▼

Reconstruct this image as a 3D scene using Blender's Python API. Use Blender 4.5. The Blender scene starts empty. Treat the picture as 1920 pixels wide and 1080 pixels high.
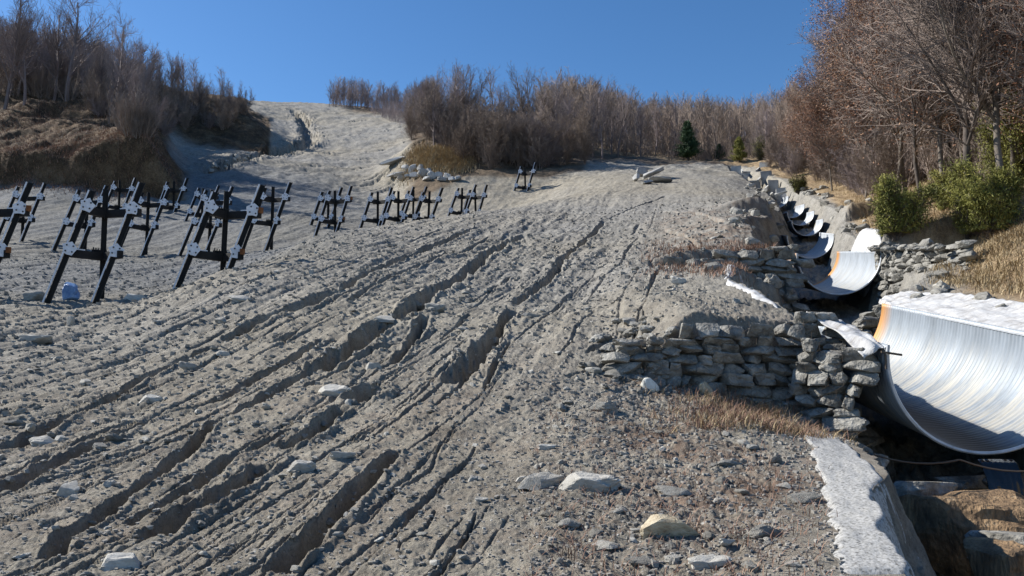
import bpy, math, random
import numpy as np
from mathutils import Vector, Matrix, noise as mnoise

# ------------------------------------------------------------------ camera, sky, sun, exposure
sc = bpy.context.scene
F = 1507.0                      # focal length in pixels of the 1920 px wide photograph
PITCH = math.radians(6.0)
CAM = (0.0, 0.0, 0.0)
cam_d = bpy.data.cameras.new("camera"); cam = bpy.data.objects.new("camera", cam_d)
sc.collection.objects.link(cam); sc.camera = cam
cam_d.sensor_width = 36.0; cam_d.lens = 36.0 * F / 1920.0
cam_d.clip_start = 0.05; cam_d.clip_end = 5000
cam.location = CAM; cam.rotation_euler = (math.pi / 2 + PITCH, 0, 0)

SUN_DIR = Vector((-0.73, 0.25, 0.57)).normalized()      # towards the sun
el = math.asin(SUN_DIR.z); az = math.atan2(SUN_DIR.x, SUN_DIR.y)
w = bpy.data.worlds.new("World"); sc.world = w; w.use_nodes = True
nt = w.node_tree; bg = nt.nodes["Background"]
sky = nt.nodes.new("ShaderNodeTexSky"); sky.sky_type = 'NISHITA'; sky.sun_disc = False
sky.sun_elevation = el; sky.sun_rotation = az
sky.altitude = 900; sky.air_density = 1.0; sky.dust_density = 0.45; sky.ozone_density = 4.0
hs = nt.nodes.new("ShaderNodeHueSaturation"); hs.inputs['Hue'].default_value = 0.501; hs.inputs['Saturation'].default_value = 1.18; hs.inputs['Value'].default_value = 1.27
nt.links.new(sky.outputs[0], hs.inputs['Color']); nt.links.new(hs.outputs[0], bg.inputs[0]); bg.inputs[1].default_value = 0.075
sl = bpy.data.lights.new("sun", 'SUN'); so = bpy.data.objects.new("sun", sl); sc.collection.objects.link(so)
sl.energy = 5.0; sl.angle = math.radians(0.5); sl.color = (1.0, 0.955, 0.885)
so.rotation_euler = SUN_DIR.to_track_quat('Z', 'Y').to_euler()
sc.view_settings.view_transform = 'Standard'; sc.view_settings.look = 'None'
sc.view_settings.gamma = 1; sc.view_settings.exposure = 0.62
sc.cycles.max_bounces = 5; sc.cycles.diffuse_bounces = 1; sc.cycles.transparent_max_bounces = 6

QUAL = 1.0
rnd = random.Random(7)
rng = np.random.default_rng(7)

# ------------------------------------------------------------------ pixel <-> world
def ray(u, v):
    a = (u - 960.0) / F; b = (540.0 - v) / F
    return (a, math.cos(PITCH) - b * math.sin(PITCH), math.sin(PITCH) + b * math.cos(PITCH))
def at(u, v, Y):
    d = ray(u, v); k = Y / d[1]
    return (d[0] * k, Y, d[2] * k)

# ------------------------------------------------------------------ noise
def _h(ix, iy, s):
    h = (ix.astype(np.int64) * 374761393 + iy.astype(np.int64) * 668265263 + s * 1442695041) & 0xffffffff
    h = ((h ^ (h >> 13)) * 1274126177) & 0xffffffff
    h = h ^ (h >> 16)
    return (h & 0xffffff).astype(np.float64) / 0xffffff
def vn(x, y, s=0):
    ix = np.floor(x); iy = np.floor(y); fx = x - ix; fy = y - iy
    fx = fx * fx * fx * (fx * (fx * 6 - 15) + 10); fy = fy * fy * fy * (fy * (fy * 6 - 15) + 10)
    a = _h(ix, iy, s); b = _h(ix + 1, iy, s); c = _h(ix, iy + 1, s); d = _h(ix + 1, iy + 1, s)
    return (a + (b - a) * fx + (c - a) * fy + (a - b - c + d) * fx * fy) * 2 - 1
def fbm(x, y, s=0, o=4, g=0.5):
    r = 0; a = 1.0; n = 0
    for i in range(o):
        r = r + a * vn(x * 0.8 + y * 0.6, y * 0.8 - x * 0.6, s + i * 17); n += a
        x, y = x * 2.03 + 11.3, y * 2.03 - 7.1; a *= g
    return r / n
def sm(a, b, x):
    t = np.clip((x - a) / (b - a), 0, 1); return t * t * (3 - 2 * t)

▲

§ **WHAT IS BEING ASKED**: Repeat only the lines from the beginning of the material through the line containing "cam.location = CAM;", both ends kept, leaving pictures out.

§ **OUTPUT FOR THIS EXERCISE**:
Reconstruct this image as a 3D scene using Blender's Python API. Use Blender 4.5. The Blender scene starts empty. Treat the picture as 1920 pixels wide and 1080 pixels high.
import bpy, math, random
import numpy as np
from mathutils import Vector, Matrix, noise as mnoise

# ------------------------------------------------------------------ camera, sky, sun, exposure
sc = bpy.context.scene
F = 1507.0                      # focal length in pixels of the 1920 px wide photograph
PITCH = math.radians(6.0)
CAM = (0.0, 0.0, 0.0)
cam_d = bpy.data.cameras.new("camera"); cam = bpy.data.objects.new("camera", cam_d)
sc.collection.objects.link(cam); sc.camera = cam
cam_d.sensor_width = 36.0; cam_d.lens = 36.0 * F / 1920.0
cam_d.clip_start = 0.05; cam_d.clip_end = 5000
cam.location = CAM; cam.rotation_euler = (math.pi / 2 + PITCH, 0, 0)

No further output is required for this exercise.